- WHAT THE TASK REQUIRES:
Transcribe everything in the data word for word. Pictures are left out.

◆ ◆ ◆ ◆ ◆ ◆ ◆

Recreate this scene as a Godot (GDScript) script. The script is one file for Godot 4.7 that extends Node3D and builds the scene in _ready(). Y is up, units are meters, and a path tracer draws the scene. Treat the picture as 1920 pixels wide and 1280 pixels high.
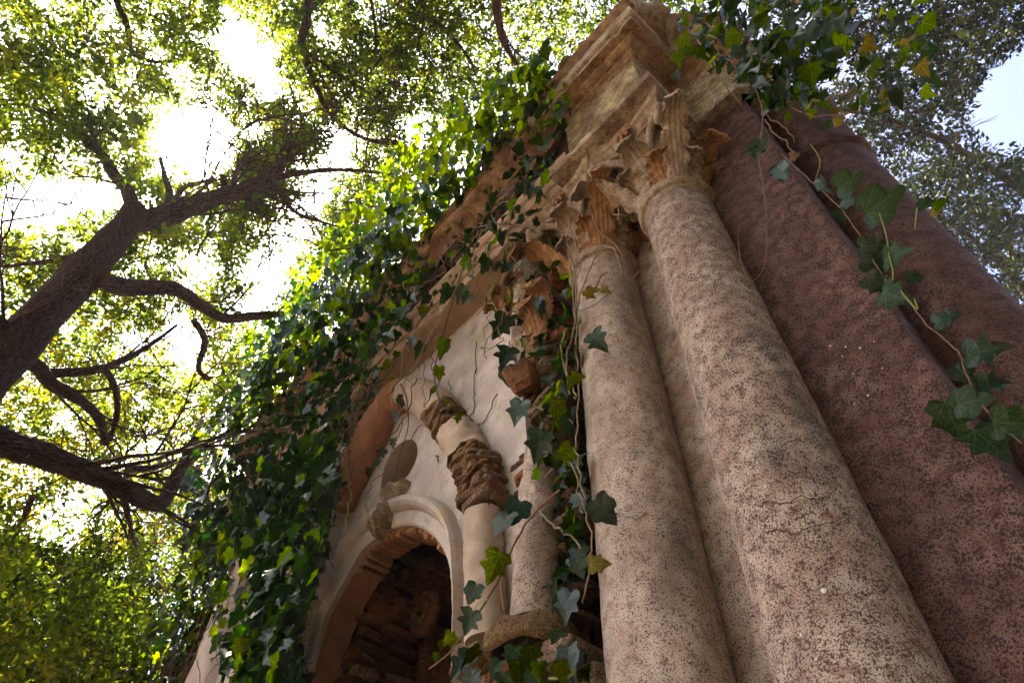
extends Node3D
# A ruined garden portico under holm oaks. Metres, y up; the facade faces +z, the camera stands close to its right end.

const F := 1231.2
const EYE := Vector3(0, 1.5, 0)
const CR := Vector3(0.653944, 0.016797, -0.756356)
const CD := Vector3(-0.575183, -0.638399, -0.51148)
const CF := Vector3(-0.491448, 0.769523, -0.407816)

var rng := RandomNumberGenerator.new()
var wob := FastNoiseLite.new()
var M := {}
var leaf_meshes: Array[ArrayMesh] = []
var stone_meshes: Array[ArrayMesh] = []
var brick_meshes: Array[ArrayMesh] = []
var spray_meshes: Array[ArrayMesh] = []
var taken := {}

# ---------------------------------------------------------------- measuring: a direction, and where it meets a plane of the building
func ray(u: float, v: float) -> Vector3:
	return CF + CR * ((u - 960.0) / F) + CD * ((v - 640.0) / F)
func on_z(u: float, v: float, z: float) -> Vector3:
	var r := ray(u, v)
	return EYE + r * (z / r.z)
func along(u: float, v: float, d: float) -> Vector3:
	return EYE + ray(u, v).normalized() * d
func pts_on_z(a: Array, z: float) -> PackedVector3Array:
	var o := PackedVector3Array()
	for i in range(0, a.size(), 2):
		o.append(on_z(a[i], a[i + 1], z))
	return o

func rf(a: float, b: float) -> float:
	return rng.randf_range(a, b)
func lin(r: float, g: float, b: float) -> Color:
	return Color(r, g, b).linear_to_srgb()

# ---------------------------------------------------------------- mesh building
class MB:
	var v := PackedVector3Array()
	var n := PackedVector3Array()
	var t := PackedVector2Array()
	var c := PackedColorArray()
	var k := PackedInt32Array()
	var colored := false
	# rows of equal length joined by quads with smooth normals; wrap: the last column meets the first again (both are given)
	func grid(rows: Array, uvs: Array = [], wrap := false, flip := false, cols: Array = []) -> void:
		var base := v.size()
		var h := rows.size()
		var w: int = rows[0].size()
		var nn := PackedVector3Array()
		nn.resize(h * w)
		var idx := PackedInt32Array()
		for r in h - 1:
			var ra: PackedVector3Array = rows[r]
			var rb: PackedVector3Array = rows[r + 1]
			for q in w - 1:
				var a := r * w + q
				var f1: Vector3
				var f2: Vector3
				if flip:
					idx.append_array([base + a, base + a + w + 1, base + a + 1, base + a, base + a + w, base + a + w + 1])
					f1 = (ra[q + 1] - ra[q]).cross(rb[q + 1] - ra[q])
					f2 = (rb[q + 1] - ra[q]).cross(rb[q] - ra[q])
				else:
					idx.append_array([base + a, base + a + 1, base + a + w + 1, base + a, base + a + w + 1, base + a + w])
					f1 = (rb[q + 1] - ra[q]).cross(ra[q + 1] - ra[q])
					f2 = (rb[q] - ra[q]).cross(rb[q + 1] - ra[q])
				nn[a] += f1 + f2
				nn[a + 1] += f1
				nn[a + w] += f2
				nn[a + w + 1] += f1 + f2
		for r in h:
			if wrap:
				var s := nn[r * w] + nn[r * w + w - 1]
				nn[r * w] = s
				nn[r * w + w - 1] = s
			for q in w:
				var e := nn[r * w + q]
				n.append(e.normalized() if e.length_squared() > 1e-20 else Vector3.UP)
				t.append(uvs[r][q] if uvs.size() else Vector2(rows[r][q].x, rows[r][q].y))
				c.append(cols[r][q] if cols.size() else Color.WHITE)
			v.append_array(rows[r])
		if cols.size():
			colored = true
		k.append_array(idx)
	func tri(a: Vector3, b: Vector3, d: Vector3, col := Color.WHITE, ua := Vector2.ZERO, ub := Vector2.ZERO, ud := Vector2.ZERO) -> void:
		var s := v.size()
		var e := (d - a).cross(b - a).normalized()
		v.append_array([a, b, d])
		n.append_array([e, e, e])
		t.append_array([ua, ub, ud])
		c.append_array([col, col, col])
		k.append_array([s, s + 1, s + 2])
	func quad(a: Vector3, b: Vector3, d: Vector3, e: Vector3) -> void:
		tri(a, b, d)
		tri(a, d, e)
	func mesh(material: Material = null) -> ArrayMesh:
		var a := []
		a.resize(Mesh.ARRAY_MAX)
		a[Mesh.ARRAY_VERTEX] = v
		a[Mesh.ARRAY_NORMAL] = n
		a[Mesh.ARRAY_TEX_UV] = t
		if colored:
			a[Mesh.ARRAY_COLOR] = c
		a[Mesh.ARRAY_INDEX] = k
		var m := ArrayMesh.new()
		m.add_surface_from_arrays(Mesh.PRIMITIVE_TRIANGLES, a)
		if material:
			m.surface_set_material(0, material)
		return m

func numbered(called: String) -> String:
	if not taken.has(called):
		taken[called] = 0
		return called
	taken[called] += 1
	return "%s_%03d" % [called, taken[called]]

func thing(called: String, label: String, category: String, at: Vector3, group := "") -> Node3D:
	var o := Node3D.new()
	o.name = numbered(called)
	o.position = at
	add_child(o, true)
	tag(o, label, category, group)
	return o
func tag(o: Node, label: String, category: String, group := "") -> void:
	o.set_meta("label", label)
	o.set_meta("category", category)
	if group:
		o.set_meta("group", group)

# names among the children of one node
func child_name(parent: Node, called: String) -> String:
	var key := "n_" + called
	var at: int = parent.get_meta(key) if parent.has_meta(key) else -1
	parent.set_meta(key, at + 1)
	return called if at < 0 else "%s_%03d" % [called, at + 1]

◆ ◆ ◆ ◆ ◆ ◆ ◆

- EXERCISE SOLUTION:
Recreate this scene as a Godot (GDScript) script. The script is one file for Godot 4.7 that extends Node3D and builds the scene in _ready(). Y is up, units are meters, and a path tracer draws the scene. Treat the picture as 1920 pixels wide and 1280 pixels high.
extends Node3D
# A ruined garden portico under holm oaks. Metres, y up; the facade faces +z, the camera stands close to its right end.

const F := 1231.2
const EYE := Vector3(0, 1.5, 0)
const CR := Vector3(0.653944, 0.016797, -0.756356)
const CD := Vector3(-0.575183, -0.638399, -0.51148)
const CF := Vector3(-0.491448, 0.769523, -0.407816)

var rng := RandomNumberGenerator.new()
var wob := FastNoiseLite.new()
var M := {}
var leaf_meshes: Array[ArrayMesh] = []
var stone_meshes: Array[ArrayMesh] = []
var brick_meshes: Array[ArrayMesh] = []
var spray_meshes: Array[ArrayMesh] = []
var taken := {}

# ---------------------------------------------------------------- measuring: a direction, and where it meets a plane of the building
func ray(u: float, v: float) -> Vector3:
	return CF + CR * ((u - 960.0) / F) + CD * ((v - 640.0) / F)
func on_z(u: float, v: float, z: float) -> Vector3:
	var r := ray(u, v)
	return EYE + r * (z / r.z)
func along(u: float, v: float, d: float) -> Vector3:
	return EYE + ray(u, v).normalized() * d
func pts_on_z(a: Array, z: float) -> PackedVector3Array:
	var o := PackedVector3Array()
	for i in range(0, a.size(), 2):
		o.append(on_z(a[i], a[i + 1], z))
	return o

func rf(a: float, b: float) -> float:
	return rng.randf_range(a, b)
func lin(r: float, g: float, b: float) -> Color:
	return Color(r, g, b).linear_to_srgb()

# ---------------------------------------------------------------- mesh building
class MB:
	var v := PackedVector3Array()
	var n := PackedVector3Array()
	var t := PackedVector2Array()
	var c := PackedColorArray()
	var k := PackedInt32Array()
	var colored := false
	# rows of equal length joined by quads with smooth normals; wrap: the last column meets the first again (both are given)
	func grid(rows: Array, uvs: Array = [], wrap := false, flip := false, cols: Array = []) -> void:
		var base := v.size()
		var h := rows.size()
		var w: int = rows[0].size()
		var nn := PackedVector3Array()
		nn.resize(h * w)
		var idx := PackedInt32Array()
		for r in h - 1:
			var ra: PackedVector3Array = rows[r]
			var rb: PackedVector3Array = rows[r + 1]
			for q in w - 1:
				var a := r * w + q
				var f1: Vector3
				var f2: Vector3
				if flip:
					idx.append_array([base + a, base + a + w + 1, base + a + 1, base + a, base + a + w, base + a + w + 1])
					f1 = (ra[q + 1] - ra[q]).cross(rb[q + 1] - ra[q])
					f2 = (rb[q + 1] - ra[q]).cross(rb[q] - ra[q])
				else:
					idx.append_array([base + a, base + a + 1, base + a + w + 1, base + a, base + a + w + 1, base + a + w])
					f1 = (rb[q + 1] - ra[q]).cross(ra[q + 1] - ra[q])
					f2 = (rb[q] - ra[q]).cross(rb[q + 1] - ra[q])
				nn[a] += f1 + f2
				nn[a + 1] += f1
				nn[a + w] += f2
				nn[a + w + 1] += f1 + f2
		for r in h:
			if wrap:
				var s := nn[r * w] + nn[r * w + w - 1]
				nn[r * w] = s
				nn[r * w + w - 1] = s
			for q in w:
				var e := nn[r * w + q]
				n.append(e.normalized() if e.length_squared() > 1e-20 else Vector3.UP)
				t.append(uvs[r][q] if uvs.size() else Vector2(rows[r][q].x, rows[r][q].y))
				c.append(cols[r][q] if cols.size() else Color.WHITE)
			v.append_array(rows[r])
		if cols.size():
			colored = true
		k.append_array(idx)
	func tri(a: Vector3, b: Vector3, d: Vector3, col := Color.WHITE, ua := Vector2.ZERO, ub := Vector2.ZERO, ud := Vector2.ZERO) -> void:
		var s := v.size()
		var e := (d - a).cross(b - a).normalized()
		v.append_array([a, b, d])
		n.append_array([e, e, e])
		t.append_array([ua, ub, ud])
		c.append_array([col, col, col])
		k.append_array([s, s + 1, s + 2])
	func quad(a: Vector3, b: Vector3, d: Vector3, e: Vector3) -> void:
		tri(a, b, d)
		tri(a, d, e)
	func mesh(material: Material = null) -> ArrayMesh:
		var a := []
		a.resize(Mesh.ARRAY_MAX)
		a[Mesh.ARRAY_VERTEX] = v
		a[Mesh.ARRAY_NORMAL] = n
		a[Mesh.ARRAY_TEX_UV] = t
		if colored:
			a[Mesh.ARRAY_COLOR] = c
		a[Mesh.ARRAY_INDEX] = k
		var m := ArrayMesh.new()
		m.add_surface_from_arrays(Mesh.PRIMITIVE_TRIANGLES, a)
		if material:
			m.surface_set_material(0, material)
		return m

func numbered(called: String) -> String:
	if not taken.has(called):
		taken[called] = 0
		return called
	taken[called] += 1
	return "%s_%03d" % [called, taken[called]]

func thing(called: String, label: String, category: String, at: Vector3, group := "") -> Node3D:
	var o := Node3D.new()
	o.name = numbered(called)
	o.position = at
	add_child(o, true)
	tag(o, label, category, group)
	return o
func tag(o: Node, label: String, category: String, group := "") -> void:
	o.set_meta("label", label)
	o.set_meta("category", category)
	if group:
		o.set_meta("group", group)

# names among the children of one node
func child_name(parent: Node, called: String) -> String:
	var key := "n_" + called
	var at: int = parent.get_meta(key) if parent.has_meta(key) else -1
	parent.set_meta(key, at + 1)
	return called if at < 0 else "%s_%03d" % [called, at + 1]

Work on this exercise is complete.